V7/usr/man/man3/string.3
.TH STRING 3
.SH NAME
strcat, strncat, strcmp, strncmp, strcpy, strncpy, strlen, index, rindex \- string operations
.SH SYNOPSIS
.B char *strcat(s1, s2)
.br
.B char *s1, *s2;
.PP
.B char *strncat(s1, s2, n)
.br
.B char *s1, *s2;
.PP
.B strcmp(s1, s2)
.br
.B char *s1, *s2;
.PP
.B strncmp(s1, s2, n)
.br
.B char *s1, *s2;
.PP
.B char *strcpy(s1, s2)
.br
.B char *s1, *s2;
.PP
.B char *strncpy(s1, s2, n)
.br
.B char *s1, *s2;
.PP
.B strlen(s)
.br
.B char *s;
.PP
.B char *index(s, c)
.br
.B char *s, c;
.PP
.B char *rindex(s, c)
.br
.B char *s;
.SH DESCRIPTION
These functions operate on null-terminated strings.

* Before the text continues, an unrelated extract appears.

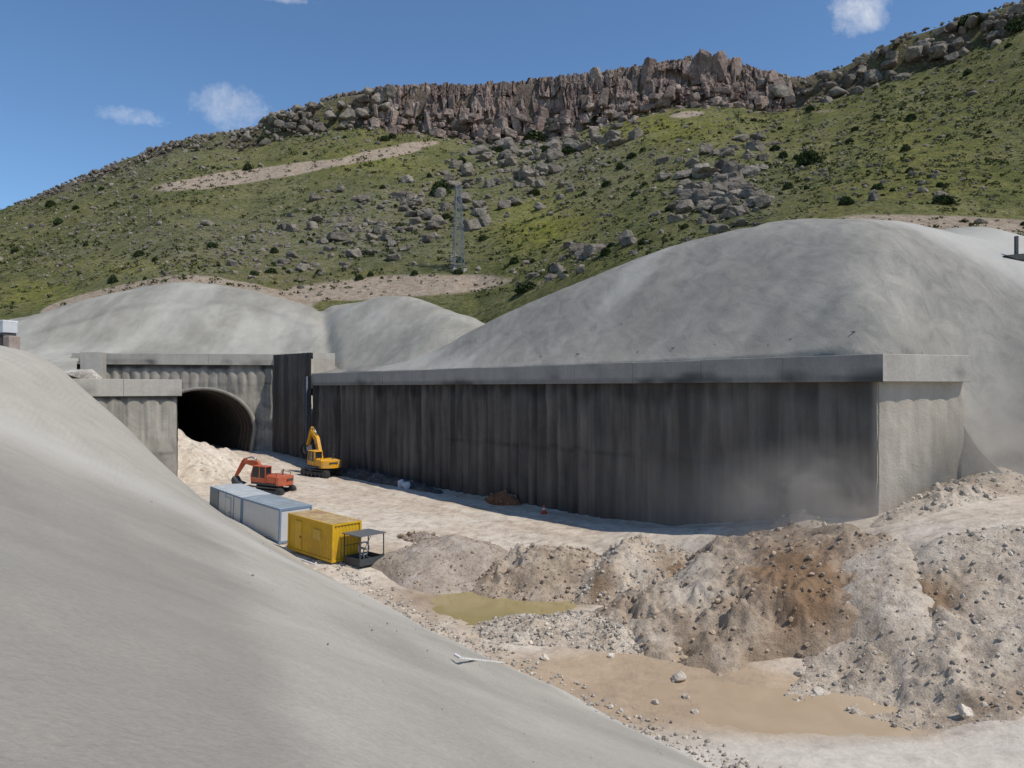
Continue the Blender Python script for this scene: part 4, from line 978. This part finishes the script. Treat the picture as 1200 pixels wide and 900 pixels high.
def cabin(loc,rz,pitch,L,Wd,H,label,panels,roof,dark_first):
    """local x runs along the long side away from the near end, y to the far side"""
    r=empty('site_cabin'); tilt(r,loc,rz,pitch); tag(r,label,'cabin','white site cabins')
    mb=MB(); mb.box(.06,L-.06,.06,Wd-.06,.16,H-.10); mb.build('wall',white,r)
    mb=MB()
    for x in (0,L-.14):
        for y in (0,Wd-.14): mb.box(x,x+.14,y,y+.14,.14,H-.12)
    for z0,z1 in ((0,.15),(H-.13,H)):
        mb.box(0,L,0,.12,z0,z1); mb.box(0,L,Wd-.12,Wd,z0,z1); mb.box(0,.12,.121,Wd-.121,z0,z1); mb.box(L-.12,L,.121,Wd-.121,z0,z1)
    for i in range(1,panels): x=L*i/panels; mb.box(x-.035,x+.035,.03,.058,.151,H-.131)
    mb.build('frame',bluef,r)
    mb=MB(); mb.add([(.05,.05,H+.004),(L-.05,.05,H+.004),(L-.05,Wd-.05,H+.004),(.05,Wd-.05,H+.004),(.05,Wd/2,H+.07),(L-.05,Wd/2,H+.07)],[(0,1,5,4),(4,5,2,3),(0,4,3),(1,2,5)])
    for i in range(int(L/.6)): x=.3+i*.6; mb.bar((x,.06,H+.03),(x,Wd/2,H+.09),.04,.03); mb.bar((x,Wd/2,H+.09),(x,Wd-.06,H+.03),.04,.03)
    mb.build('roof',roof,r)
    return r

A=math.atan2(-.68,.74); DX=np.array((.74,-.68)); DX=DX/np.linalg.norm(DX)   # local x runs towards the near end, local y to the far side
def org(px,Y,L): return np.array(((px-CX)/F*Y,Y))-DX*L
LF,LR=5.7,5.3
o1=org(327,57,LF); near1=o1+DX*LF; zf=float(ground(*near1))+.05
c1_=cabin((o1[0],o1[1],zf+LF*.055),A,.055,LF,2.75,2.6,'white site cabin with a bare side wall, next to the yellow container',1,roofm,False)
o2=o1-DX*(LR+.08)
c2_=cabin((o2[0],o2[1],zf+LF*.055+LR*.085),A,.085,LR,2.75,2.6,'white site cabin of narrow panels with a dark grey rear panel',4,roofw,True)
mb=MB(); mb.box(.1,1.45,-.015,.04,.155,2.465); mb.build('dark_panel',greyp,c2_)
mb=MB(); mb.box(2.75,3.55,-.012,.045,.17,2.2); d_=mb.build('door',white,c2_); mb=MB(); mb.box(3.4,3.46,-.05,-.012,1.0,1.14); mb.build('handle',steel,d_)
mb=MB(); mb.box(2.7,3.4,-.55,-.1,.0,.42); o=mb.build('crate',m_plain('blue_plastic',(.03,.09,.25),.5),None); o.location=c2_.location; o.rotation_euler=c2_.rotation_euler; tag(o,'small blue crate by the long side of the panelled white cabin','crate')
for (a,b2,l) in ((3.6,.5,'dark tyre lying by the bare side of the white cabin'),(4.35,.42,'second dark tyre by the bare white cabin, nearer the yellow container')):
    mb=MB(); mb.tube([(a+.36*math.cos(t),-.62+.36*math.sin(t),.16+b2*.1) for t in np.linspace(0,2*PI,25)],.13,8,False); o=mb.build('tyre',rubber,None,smooth=True); o.location=c1_.location; o.rotation_euler=c1_.rotation_euler; tag(o,l,'tyre')

# yellow container with corrugated walls
LY,WY,HY_=5.5,2.35,2.55
oy=org(389,50.9,LY); zy=float(ground(*(oy+DX*LY)))+.12
yc_=empty('shipping_container'); tilt(yc_,(oy[0],oy[1],zy+LY*.035),A,.035); tag(yc_,'yellow corrugated shipping container with a rusty roof','container')
def corr(mb,p,q,z0,z1,n_,dep):
    p=np.array(p,float);q=np.array(q,float);e=q-p;L=np.linalg.norm(e);e/=L;nr=np.array((e[1],-e[0]));pts=[]
    k=L/n_
    for i in range(n_):
        for f,o_ in ((0,0),(.25,0),(.5,dep),(.75,dep)): pts.append(p+e*(i+f)*k+nr*o_)
    pts.append(q)
    vs=[(*a,z0) for a in pts]+[(*a,z1) for a in pts]; m=len(pts)
    mb.add(vs,[(i,i+1,m+i+1,m+i) for i in range(m-1)])
mb=MB(); corr(mb,(.12,.06),(LY-.12,.06),.16,HY_-.12,20,-.045); corr(mb,(LY-.06,.12),(LY-.06,WY-.12),.16,HY_-.12,8,-.045); corr(mb,(LY-.12,WY-.06),(.12,WY-.06),.16,HY_-.12,20,-.045); corr(mb,(.06,WY-.12),(.06,.12),.16,HY_-.12,8,-.045)
mb.build('wall',yel_m,yc_)
mb=MB()
for x in (0,LY-.15):
    for y in (0,WY-.15): mb.box(x,x+.15,y,y+.15,.0,HY_+.02)
mb.box(.15,LY-.15,.0,.10,0,.16);mb.box(.15,LY-.15,WY-.10,WY,0,.16);mb.box(.15,LY-.15,.0,.10,HY_-.12,HY_);mb.box(.15,LY-.15,WY-.10,WY,HY_-.12,HY_)
for x in (0,LY-.10): mb.box(x,x+.10,.15,WY-.15,0,.16);mb.box(x,x+.10,.15,WY-.15,HY_-.12,HY_)
mb.build('frame',yel_m,yc_,bevel=.012)
mb=MB()
nx_,ny_=44,18; Vr=[(.10+(LY-.2)*i/nx_,.08+(WY-.16)*j/ny_,HY_-.02+.025*(i%4<2)+.02*math.sin(i*.3)*math.sin(j*.35)) for i in range(nx_+1) for j in range(ny_+1)]
mb.add(Vr,[(i*(ny_+1)+j,(i+1)*(ny_+1)+j,(i+1)*(ny_+1)+j+1,i*(ny_+1)+j+1) for i in range(nx_) for j in range(ny_)]); mb.build('roof',rust,yc_)
mb=MB(); mb.box(.9,1.75,.018,.055,.2,2.2); d_=mb.build('door',yel_m,yc_,bevel=.01); mb=MB(); mb.box(1.6,1.66,-.03,.02,1.05,1.2); mb.build('handle',steel,d_)
mb=MB(); mb.box(3.2,4.1,.012,.055,1.25,1.95); mb.build('shutter',m_plain('faded_yellow',(.58,.36,.05),.5),yc_)
# timber under it and pipe along the side
mb=MB(); mb.tube([(-.5,-.55,-.15),(2,-.5,-.2),(5.2,-.6,-.2)],.07,8); o=mb.build('pipe',m_plain('pale_plastic',(.55,.55,.58),.5),None,smooth=True); o.location=yc_.location;o.rotation_euler=yc_.rotation_euler; tag(o,'pale plastic pipe along the foot of the yellow container','pipe')

# machine shelter: dark tray, posts, flat roof, hose reel inside
sh=empty('machine_shelter'); sp=oy+DX*(LY+.28)+np.array((.68,.74))*.75
tilt(sh,(sp[0],sp[1],float(ground(*(sp+DX*.7)))+.03),A,.0); tag(sh,'dark open steel frame shelter with flat roof at the end of the yellow container','shelter')
LS,WS,HS=1.75,2.0,2.0
mb=MB(); mb.box(0,LS,0,.06,.05,.52); mb.box(0,LS,WS-.06,WS,.05,.52); mb.box(0,.06,.061,WS-.061,.05,.52); mb.box(LS-.06,LS,.061,WS-.061,.05,.52); mb.box(.06,LS-.06,.06,WS-.06,.08,.2); mb.build('tray',steel,sh)
for x in (.03,LS-.03):
    for y in (.03,WS-.03):
        mb=MB(); mb.bar((x,y,.521),(x,y,HS-.002),.06,.06); mb.build('post',steel,sh)
mb=MB(); mb.box(-.1,LS+.1,-.1,WS+.1,HS,HS+.06); mb.build('roof',m_plain('shelter_roof',(.12,.125,.13),.6,var=.2),sh,bevel=.012)
mb=MB(); mb.bar((.03,.03,1.2),(.03,WS-.03,1.2),.04); mb.bar((LS-.03,.03,.52),(LS-.03,.9,HS-.05),.03); mb.build('brace',steel,sh)
mb=MB(); mb.tube([(.9,.95+.42*math.cos(t),1.0+.42*math.sin(t)) for t in np.linspace(0,2*PI,25)],.05,8,False); mb.tube([(.9,.95,.2),(.9,.95,1.0)],.04,6); mb.tube([(.6,.95,1.0),(1.2,.95,1.0)],.08,8); mb.build('reel',m_plain('reel_grey',(.35,.36,.38),.5),sh,smooth=True)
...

They do not check for overflow of any receiving string.
.PP
.I Strcat
appends a copy of string
.I s2
to the end of string
.IR s1 .
.I Strncat
copies at most
.I n
characters.
Both return a pointer to the null-terminated result.
.PP
.I Strcmp
compares its arguments and returns an integer
greater than, equal to, or less than 0,
according as
.I s1
is lexicographically greater than, equal to, or
less than
.IR s2 .
.I Strncmp
makes the same comparison but looks at at most
.I n
characters.
.PP
.I Strcpy
copies string
.I s2
to
.I s1,
stopping after the null character has been moved.
.I Strncpy
copies exactly
.I n
characters,
truncating or null-padding
.I s2;
the target may not be null-terminated if the length
of
.I s2
is
.I n
or more.
Both return
.IR s1 .
.PP
.I Strlen
returns the number of non-null characters in
.IR s .
.PP
.I Index
.RI ( rindex )
returns a pointer to the first (last)
occurrence of character
.I c
in string
.I s,
or zero if
.I c
does not occur in the string.
.SH BUGS
.I Strcmp
uses native character comparison, which is signed
on PDP11's, unsigned on other machines.